Claus Peymann wird im Jahr 2017, wenn seine Nachfolger Oliver Reese aus Frankurt/Main kommt, 18 Jahre Intendant am Berliner Ensemble gewesen sein, Frank Castorf dann 25 Jahre. Thomas Ostermeier leitet die Schaubühne auch schon seit sechzehn Jahren. Inwiefern das von Renner proklamierte „Neudenken“ an der Volksbühne nötiger sein sollte als anderswo, darüber lässt sich streiten.
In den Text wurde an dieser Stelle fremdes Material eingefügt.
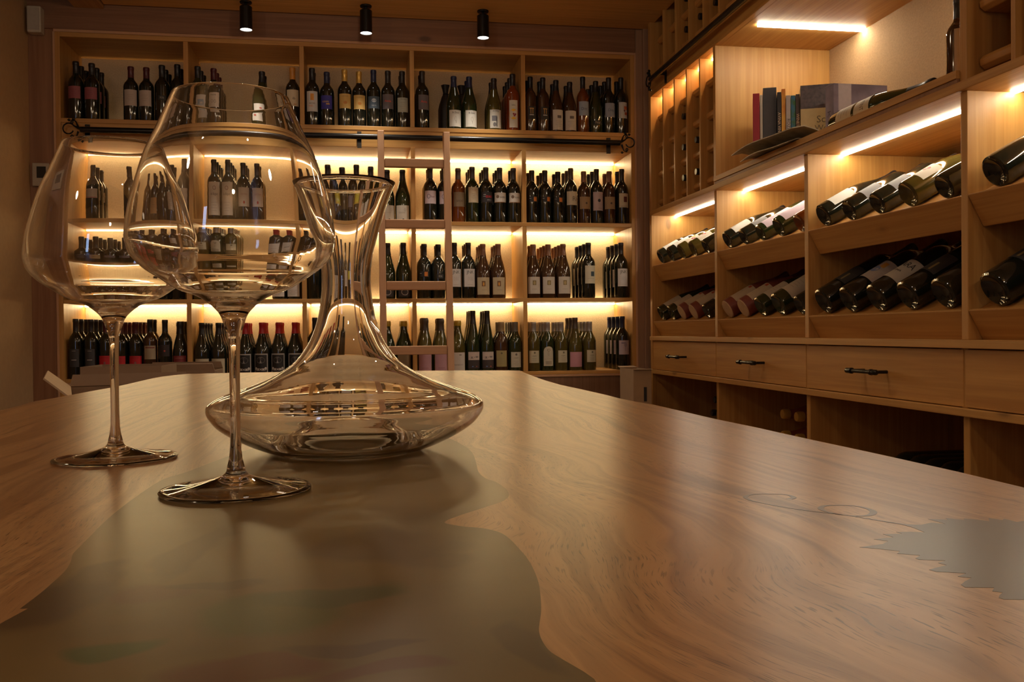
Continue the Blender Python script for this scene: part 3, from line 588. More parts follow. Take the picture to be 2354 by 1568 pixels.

Castorfs Bühne war zuletzt fünf Mal zum Berliner Theatertreffen eingeladen und eröffnete Regiekünstlern wie Herbert Fritsch oder Vegard Vinge Möglichkeiten und Ressourcen, wie es an keiner anderen Institution denkbar gewesen wäre. Fritschs Stücke haben einen unglaublichen Siegeszug hingelegt, auch weil es ihm gelungen ist, eine Truppe aufzubauen, mit Schauspielern und Musikern, die wie ein eingespieltes Kollektiv wirkt, das sich weiterentwickelt. Und die Bühnentechniker soll man dabei nie unterschätzen.

Im Übrigen geht es nicht darum, Ensembletheater, Gastspielbühnen und Häuser der Freien Szene gegeneinander auszuspielen. Dass all diese Spiel- und Betriebsformen ihre Bedeutung haben, wird kein ernst zu nehmender Mensch bestreiten. Worum es allerdings beim „Neudenken“ geht: Man darf nicht vorschnell Perspektiven und Blickwinkel auslassen und im schlimmsten Fall einem Haus den Geist austreiben.